The moment money feels tighter than usual, you’re putting less and less on that checkout conveyor belt with each week shop or you realise that you’re having to sacrifice basic expenditures because you’ve maxed out your overdraft, credit card and bank of mum and dad coupons, it’s easy to put it all down to being really crap with money.
Sure, we could all use a hand getting our finances in order and staying on top of it all, but this steady decrease in available funds isn’t in your head. It’s not just you mate, things aren’t looking financially fun for most of the UK right now.
Let’s have a go at the numbers. According to the latest data from the Office for National Statistics, without bonuses (lol, bonuses?) wage growth has fallen even further behind inflation (it’s been behind for a little while, you see) slowing down from 1.8% to 1.7% in the three-month run-up to April 2017, reports The Guardian. For context, as of April inflation was running at 2.7% and then went up again to 2.9% in May, so basically our wages aren’t keeping up with the cost of living which is obviously a massive problem.

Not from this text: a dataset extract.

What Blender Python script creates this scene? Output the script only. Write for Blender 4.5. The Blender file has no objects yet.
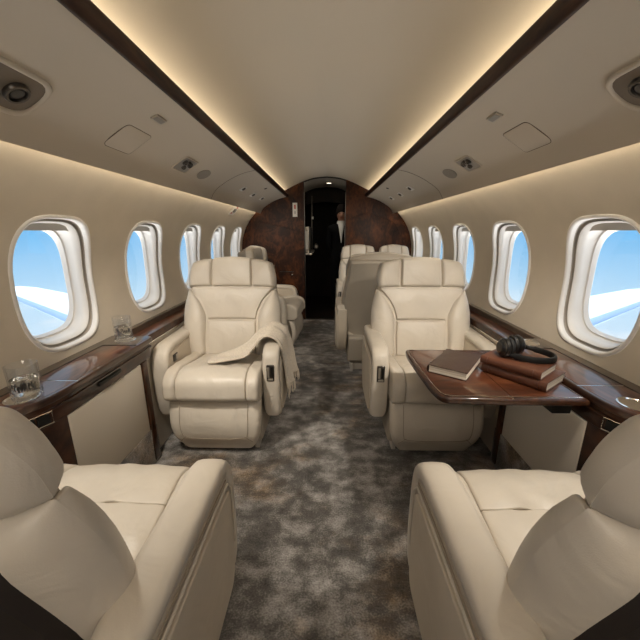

To break it down to real terms, it means that there’s going to be a big strain on household finances, on your ability to afford things like food and transport. But when we put this with the fact that already, a third of us are having to borrow just to pay our rent sadly the situation seems to be increasingly unstable in the middle of the ongoing shit storm of political uncertainty and conflicting employment rates - lots more people are in jobs at the moment and unemployment is at a record low but with more and more people in work we’d recently seen the slowest growth in pay for three years.
But I’m afraid the money madness doesn’t stop there. The charity Christians Against Poverty did a big survey of their visitors and found that one in ten doesn't have a bed to sleep in. In a revelation that is probably all too familiar to many of us, they also found that a huge 91% of people had had to use some form of credit – cards, overdrafts, family and friends and the like – to pay an essential bill or towards other debt.
The review said that ‘shame, fear and believing no one can help cause clients to delay seeking help for two years on average. This extended period of financial hardship and worry sees living standards and mental health deteriorate as debts spiral out of control’.
Money issues can be overwhelmingly scary, we all know that. True Potential, a debt financial service company did a survey that found that on average, adults under the age of 25 would reach a debt of £748before starting to worry about it which just goes to reiterate the way we are living at the moment. It’s ‘normal’ to rely on debt to get by because of how the economy is looking at the moment. But at the same time that doesn’t negate from the strain that the money, or rather the lack of,puts on our relationships, our health and ability to get by.
The fact of the matter is that there’s very little we can do at a normal non-parliamentary person with all the money level about the way the UK economy has been shaping up over the last couple of months. What we can all do, though, is that really annoying thing that we put off until things get desperate – take the time to understand our student loans, credit card bills and outgoings to a handle on the money we do have.